WHAT YOU SHOULD DO:
Return all lines that include the string "scene".

DATASET CONTENT:
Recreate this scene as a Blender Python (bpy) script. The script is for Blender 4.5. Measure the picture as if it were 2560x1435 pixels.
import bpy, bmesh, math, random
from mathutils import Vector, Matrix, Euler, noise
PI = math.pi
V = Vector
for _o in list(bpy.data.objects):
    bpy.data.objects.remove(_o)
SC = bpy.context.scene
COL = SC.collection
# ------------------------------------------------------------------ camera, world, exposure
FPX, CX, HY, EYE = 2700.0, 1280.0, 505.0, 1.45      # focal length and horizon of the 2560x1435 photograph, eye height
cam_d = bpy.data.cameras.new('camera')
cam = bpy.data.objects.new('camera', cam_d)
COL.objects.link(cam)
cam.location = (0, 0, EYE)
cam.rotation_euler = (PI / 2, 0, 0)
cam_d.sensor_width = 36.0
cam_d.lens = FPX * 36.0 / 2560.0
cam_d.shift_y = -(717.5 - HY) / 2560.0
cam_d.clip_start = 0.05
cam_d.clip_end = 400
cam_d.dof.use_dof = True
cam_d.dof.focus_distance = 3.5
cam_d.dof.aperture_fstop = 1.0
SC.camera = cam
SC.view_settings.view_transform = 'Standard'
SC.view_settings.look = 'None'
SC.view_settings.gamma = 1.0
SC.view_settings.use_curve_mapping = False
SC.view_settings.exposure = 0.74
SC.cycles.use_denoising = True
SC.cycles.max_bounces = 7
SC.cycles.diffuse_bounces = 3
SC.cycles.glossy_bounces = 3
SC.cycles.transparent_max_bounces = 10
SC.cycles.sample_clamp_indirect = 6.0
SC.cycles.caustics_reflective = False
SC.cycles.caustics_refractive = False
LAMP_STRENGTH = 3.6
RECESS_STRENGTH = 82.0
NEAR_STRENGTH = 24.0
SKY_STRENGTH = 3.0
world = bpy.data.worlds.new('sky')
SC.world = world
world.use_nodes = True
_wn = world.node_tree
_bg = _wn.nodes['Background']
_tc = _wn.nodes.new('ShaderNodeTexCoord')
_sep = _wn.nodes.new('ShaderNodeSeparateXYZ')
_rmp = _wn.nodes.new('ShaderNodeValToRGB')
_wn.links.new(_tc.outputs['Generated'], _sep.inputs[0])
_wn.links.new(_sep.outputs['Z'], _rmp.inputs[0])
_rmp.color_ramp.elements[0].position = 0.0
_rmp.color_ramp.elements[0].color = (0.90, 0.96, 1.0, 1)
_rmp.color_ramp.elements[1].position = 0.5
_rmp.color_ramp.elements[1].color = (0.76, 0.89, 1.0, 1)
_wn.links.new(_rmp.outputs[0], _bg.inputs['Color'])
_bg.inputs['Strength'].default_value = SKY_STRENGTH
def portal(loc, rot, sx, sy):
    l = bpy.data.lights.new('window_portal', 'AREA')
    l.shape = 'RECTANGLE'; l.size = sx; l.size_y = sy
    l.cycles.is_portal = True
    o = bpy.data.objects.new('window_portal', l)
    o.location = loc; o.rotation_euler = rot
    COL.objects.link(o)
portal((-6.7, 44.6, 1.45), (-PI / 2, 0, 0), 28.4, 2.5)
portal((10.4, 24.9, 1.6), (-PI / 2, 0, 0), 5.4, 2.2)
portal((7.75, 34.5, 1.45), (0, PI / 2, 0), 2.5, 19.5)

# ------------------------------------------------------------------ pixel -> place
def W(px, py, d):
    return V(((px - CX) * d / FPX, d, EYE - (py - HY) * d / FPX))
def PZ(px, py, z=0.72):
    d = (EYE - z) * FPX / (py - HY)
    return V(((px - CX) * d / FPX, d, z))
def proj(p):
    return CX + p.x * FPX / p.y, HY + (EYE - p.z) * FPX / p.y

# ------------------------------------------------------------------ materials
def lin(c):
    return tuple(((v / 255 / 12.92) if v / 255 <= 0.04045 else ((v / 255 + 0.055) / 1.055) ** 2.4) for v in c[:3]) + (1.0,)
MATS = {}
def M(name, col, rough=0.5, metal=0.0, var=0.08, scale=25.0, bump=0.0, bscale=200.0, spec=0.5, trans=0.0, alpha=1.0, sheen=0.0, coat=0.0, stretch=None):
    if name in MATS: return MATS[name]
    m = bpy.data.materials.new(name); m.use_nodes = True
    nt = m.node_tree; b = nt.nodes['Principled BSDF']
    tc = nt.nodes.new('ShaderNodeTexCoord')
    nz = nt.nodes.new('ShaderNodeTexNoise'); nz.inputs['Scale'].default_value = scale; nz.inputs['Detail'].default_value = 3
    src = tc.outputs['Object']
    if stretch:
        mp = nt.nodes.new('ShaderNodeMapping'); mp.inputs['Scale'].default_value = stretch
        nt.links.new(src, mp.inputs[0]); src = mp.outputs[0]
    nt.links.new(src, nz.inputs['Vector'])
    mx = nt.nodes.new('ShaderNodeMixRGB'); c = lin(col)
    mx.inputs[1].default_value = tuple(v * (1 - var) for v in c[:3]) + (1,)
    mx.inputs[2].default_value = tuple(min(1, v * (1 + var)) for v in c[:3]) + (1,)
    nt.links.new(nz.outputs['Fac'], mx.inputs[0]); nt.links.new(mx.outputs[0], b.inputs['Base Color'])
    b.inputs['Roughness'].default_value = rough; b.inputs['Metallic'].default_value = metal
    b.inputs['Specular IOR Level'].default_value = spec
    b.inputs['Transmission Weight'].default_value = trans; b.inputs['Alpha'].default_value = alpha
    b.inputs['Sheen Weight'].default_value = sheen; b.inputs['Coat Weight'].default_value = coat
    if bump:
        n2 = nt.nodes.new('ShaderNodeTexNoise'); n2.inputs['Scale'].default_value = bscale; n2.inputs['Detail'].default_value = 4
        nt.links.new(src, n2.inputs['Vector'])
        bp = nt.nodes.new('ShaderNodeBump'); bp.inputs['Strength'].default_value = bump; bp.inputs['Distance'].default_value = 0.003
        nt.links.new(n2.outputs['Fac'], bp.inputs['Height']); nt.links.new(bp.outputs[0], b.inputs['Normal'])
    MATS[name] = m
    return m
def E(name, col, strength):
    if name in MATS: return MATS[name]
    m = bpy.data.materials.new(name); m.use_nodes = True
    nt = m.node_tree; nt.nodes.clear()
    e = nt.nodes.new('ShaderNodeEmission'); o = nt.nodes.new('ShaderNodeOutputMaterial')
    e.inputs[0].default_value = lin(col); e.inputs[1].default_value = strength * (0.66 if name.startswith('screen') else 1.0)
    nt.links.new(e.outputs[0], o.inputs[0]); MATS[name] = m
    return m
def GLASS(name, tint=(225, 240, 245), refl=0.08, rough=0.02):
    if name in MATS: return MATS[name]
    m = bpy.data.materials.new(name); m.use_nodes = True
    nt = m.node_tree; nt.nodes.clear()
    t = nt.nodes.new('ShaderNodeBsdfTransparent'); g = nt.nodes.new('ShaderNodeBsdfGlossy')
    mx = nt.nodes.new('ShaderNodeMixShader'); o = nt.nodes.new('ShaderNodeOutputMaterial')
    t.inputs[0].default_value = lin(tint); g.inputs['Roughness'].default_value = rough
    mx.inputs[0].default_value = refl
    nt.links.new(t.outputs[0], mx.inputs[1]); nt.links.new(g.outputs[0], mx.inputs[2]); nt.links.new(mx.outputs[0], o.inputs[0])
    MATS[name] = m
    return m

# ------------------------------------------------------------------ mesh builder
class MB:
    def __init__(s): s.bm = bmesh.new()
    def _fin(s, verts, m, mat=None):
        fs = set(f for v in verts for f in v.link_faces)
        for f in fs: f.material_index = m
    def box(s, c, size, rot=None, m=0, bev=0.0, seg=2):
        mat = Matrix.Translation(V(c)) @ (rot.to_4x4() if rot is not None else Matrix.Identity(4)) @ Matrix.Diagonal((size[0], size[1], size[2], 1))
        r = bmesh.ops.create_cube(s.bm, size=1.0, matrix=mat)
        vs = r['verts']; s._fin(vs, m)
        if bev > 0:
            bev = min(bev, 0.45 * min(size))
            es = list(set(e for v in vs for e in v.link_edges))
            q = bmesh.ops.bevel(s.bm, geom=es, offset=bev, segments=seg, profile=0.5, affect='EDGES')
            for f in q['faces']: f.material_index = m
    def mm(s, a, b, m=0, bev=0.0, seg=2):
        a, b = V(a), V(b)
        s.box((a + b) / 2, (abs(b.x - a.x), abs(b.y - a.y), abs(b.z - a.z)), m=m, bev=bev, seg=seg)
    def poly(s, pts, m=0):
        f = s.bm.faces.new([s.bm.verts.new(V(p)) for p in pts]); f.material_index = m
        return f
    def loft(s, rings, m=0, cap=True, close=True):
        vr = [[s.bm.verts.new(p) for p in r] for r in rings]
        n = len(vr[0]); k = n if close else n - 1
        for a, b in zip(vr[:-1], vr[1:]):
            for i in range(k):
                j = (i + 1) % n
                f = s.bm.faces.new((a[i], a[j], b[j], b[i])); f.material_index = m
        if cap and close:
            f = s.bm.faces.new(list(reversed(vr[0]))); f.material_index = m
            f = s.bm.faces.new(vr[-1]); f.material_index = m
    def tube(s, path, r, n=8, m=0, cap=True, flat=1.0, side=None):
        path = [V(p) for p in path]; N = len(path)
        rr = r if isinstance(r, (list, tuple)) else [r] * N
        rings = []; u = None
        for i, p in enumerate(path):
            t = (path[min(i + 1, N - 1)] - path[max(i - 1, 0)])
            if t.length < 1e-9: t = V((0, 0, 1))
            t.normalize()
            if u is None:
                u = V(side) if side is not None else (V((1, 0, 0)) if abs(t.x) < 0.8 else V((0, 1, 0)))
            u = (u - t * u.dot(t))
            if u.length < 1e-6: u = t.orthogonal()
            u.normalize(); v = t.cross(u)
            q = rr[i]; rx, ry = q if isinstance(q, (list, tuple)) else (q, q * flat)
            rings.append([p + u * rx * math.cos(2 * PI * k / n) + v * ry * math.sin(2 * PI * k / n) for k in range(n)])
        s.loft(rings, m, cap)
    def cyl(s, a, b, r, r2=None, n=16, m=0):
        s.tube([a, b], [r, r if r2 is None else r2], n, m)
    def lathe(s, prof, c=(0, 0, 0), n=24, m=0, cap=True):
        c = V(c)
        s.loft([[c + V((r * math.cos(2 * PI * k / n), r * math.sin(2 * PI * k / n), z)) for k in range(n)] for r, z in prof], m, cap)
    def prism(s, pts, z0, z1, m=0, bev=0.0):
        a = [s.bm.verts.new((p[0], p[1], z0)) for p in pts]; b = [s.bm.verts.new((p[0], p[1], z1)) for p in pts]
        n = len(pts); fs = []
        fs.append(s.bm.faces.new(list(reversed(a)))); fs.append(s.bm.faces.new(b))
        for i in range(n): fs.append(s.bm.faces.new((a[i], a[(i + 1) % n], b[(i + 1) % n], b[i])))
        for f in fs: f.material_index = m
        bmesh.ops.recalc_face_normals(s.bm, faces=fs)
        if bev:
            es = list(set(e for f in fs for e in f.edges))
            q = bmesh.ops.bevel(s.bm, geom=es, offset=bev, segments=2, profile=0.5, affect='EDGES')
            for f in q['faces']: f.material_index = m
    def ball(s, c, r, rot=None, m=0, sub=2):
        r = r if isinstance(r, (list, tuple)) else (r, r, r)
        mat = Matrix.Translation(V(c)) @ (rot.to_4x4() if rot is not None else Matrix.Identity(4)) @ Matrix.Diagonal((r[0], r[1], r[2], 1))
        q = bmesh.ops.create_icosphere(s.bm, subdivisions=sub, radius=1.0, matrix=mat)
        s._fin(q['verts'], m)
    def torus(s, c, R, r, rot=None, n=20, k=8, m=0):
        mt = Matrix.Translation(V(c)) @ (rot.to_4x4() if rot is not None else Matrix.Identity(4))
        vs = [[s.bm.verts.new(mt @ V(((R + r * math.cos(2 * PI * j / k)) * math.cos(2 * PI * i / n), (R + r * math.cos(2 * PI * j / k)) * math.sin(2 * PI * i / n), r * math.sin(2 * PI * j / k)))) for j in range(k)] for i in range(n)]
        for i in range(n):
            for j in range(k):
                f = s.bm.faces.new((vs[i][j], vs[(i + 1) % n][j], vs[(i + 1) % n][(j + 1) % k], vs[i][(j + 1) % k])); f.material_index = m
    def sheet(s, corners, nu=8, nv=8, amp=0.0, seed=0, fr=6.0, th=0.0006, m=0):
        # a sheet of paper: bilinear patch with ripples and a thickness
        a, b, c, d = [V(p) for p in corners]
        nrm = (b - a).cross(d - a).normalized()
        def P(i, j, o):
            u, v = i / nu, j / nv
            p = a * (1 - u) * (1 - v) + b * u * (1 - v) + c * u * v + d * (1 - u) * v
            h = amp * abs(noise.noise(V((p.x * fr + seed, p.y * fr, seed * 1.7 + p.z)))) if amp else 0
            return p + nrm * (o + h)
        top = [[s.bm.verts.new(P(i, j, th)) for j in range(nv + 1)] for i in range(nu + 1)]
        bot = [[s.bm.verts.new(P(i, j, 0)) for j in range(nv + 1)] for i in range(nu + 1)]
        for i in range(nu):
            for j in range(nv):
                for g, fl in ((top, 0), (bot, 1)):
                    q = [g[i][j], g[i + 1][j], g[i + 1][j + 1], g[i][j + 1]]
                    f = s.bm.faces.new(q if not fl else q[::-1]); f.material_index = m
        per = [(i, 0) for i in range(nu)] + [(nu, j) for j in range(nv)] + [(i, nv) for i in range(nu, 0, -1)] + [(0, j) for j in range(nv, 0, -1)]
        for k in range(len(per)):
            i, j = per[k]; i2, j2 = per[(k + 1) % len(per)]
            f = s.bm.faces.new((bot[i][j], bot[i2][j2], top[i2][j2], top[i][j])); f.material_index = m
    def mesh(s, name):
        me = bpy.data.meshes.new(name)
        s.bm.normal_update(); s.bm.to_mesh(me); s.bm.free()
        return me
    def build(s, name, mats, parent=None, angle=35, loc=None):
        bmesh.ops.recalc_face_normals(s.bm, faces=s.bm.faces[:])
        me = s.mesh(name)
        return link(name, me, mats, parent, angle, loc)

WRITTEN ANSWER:
Recreate this scene as a Blender Python (bpy) script. The script is for Blender 4.5. Measure the picture as if it were 2560x1435 pixels.
SC = bpy.context.scene